Il 16/07/2013 21:42, Eduardo Habkost ha scritto:
> On Tue, Jul 16, 2013 at 09:24:30PM +0200, Paolo Bonzini wrote:
>> Il 16/07/2013 20:11, Eduardo Habkost ha scritto:
>>> For physical bit size, what about extending it in a backwards-compatible
>>> way? Something like this:
>>>
>>>     *eax = 0x0003000; /* 48 bits virtual */
>>>     if (ram_size < 1TB) {
>>>         physical_size = 40; /* Keeping backwards compatibility */
>>>     } else if (ram_size < 4TB) {
>>>         physical_size = 42;
>>
>> Why not go straight up to 44?
> 
> I simply trusted the comment saying: "The physical address space is
> limited to 42 bits in exec.c", and assumed we had a 42-bit limit
> somewhere else.

Yeah, that's obsolete.  We now can go up to 64 (but actually only
support 52 because that's what Intel says will be the limit----4PB RAM
should be good for everyone, as Bill Gates used to say).

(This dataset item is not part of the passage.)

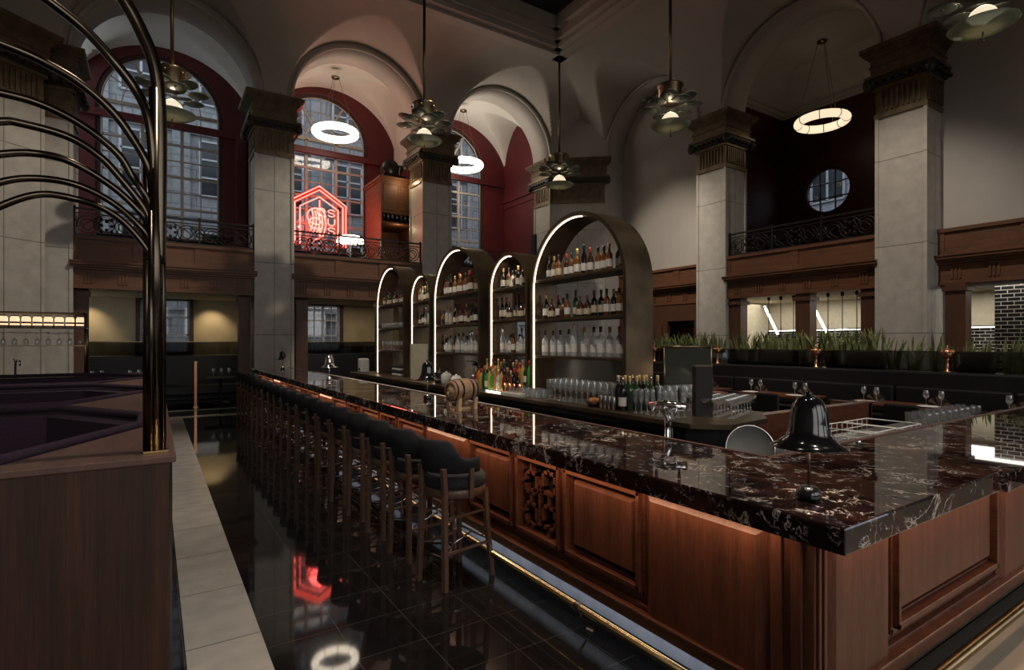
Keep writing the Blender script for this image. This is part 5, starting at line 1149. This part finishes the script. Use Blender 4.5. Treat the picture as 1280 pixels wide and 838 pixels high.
# unseen entrance wall; openings sized for light, fill lamps added in them
b = MB()
ed = -4.7
for x0, x1 in ((-3.8,.8),(1.8,6.4),(7.4,12.0),(12.6,13.8)): b.box(ed,x0,-7.2,-7,0,11); b.box(x0,x1,-7.2,-7,0,2.2); b.box(x0,x1,-7.2,-7,6.2,11); ed = x1
b.box(ed,14.7,-7.2,-7,0,11); struct('wall_front', b, M['plaster'], label='entrance wall behind the viewer with tall openings for added fill light', cat='wall')
for x in (-1.5,4.1,9.7): alight('entrance_fill_light', (x,-6.9,4.4), (R(68),0,0), 4.4, 5.0, 34, (1,.87,.74), 104)  # added warm fill, tilted down to spare the ceiling
struct('ground', MB().box(-40,60,-60,-7.3,-.4,-.3).box(-40,60,20.2,60,-.4,-.3).box(19,60,-60,60,-.42,-.32), M['capdark'], label='dark street outside the windows', cat='ground')
# kitchen and under-balcony lights, then added hall and back-bar fill
alight('kitchen_light', (16.0,5.0,3.0), (0,0,0), 2.0, 12, 190, (1,.93,.80))
for x in (-1.6,1.5): 
    l = bpy.data.lights.new('wall_washer', 'SPOT'); l.energy = 34; l.color = (1,.78,.48); l.spot_size = R(90); l.spot_blend = .9; l.shadow_soft_size = .04
    o = bpy.data.objects.new('wall_washer', l); C.objects.link(o); o.location = (x,18.9,3.0); o.rotation_euler = (R(25),0,0)
alight('balcony_soffit_light', (5.1,18.0,3.03), (0,0,0), 3, .3, 14, (1,.78,.5))
for p, a, e in (((.6,2.6,10.4),(4.2,4.4,1.6),420),((.6,6.0,10.4),(4.2,7.6,1.8),450),((.6,9.5,10.4),(4.2,10.6,1.8),420),((8.5,1.5,10.4),(11.2,4.2,1.4),650),((8.5,6.5,10.4),(11.2,8.0,1.4),500),((4.5,.5,10.4),(2.7,1.5,1.1),260),((9,1,10.4),(5,2.0,1.1),120),((1.0,3.0,10.4),(.6,3.6,0),300),((1.0,9.0,10.4),(.6,9.0,0),420),((8,10.5,10.4),(3,16.5,3),500),((8.5,11,10.4),(14.2,12.5,4),450),((8.0,5.0,10.4),(13.9,5.5,3.5),420),((8.0,9,10.4),(13.9,10.4,3.5),320),((2,9,10.4),(-2.2,16,3),420)):
    l = bpy.data.lights.new('ceiling_fill_spot', 'SPOT'); l.energy = e*2.3; l.color = (1,.88,.74); l.spot_size = R(42); l.spot_blend = .8; l.shadow_soft_size = .08  # added overhead fill without fixtures, to brighten bar and hall
    o = bpy.data.objects.new('ceiling_fill_spot', l); C.objects.link(o); o.location = p; o.rotation_euler = (Vector(a)-Vector(p)).to_track_quat('-Z','Y').to_euler()
for a in ARCH: alight('arch_fill_light', (a[0]*0+4.22, a[0], a[2]-.12), (0,0,0), .1, a[1], 2.2 if a[1] > .6 else 1.2, (1,.82,.6))  # added area fill under each arch crown to brighten the bottles
alight('back_bar_fill', (4.9,7.5,1.45), (0,R(40),0), .1, 8, 6, (1,.75,.5))  # added fill behind the arches to brighten the glassware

So far Intel has been upgrading the physical RAM size in x16 steps
(MAXPHYADDR was 36, then 40, then 44).  MAXPHYADDR is how Intel calls
what you wrote as physical_size.

>     if (ram_size < 1TB) {
>         physical_size = 40; /* Keeping backwards compatibility */
>     } else {
>         physical_size = msb(ram_size);
>     }
>     if (supported_host_physical_size() < physical_size) {
>         abort();
>     }

Not enough because there are processors with 36.  So perhaps, putting
together both of your ideas:

     if (supported_host_physical_size() < msb(ram_size)) {
         abort();
     }
     if (ram_size < 64GB && !some_compat_prop) {
         physical_size = 36;
     } else if (ram_size < 1TB) {
         physical_size = 40;
     } else {
         physical_size = 44;
     }

What do you think?

>> This makes sense too.  Though the best would be of course to use CPUID
>> values coming from the real processors, and only using 40 for backwards
>> compatibility.
> 
> We can't use the values coming from the real processors directly, or
> we will break live migration.

I said real processors, not host processors. :)

So a Core 2 has MAXPHYADDR=36, Nehalem has IIRC 40, Sandy Bridge has 44,
and so on.

> If we sent those CPUID bits as part of the migration stream, it would
> make it a little safer, but then it would be impossible for libvirt to
> tell if it is really possible to migrate from one host to another.

The libvirt problem still remains, since libvirt currently doesn't know
the MAXPHYADDRs and would have to learn them.

I guess the above "artificial" computation of MAXPHYADDR is enough.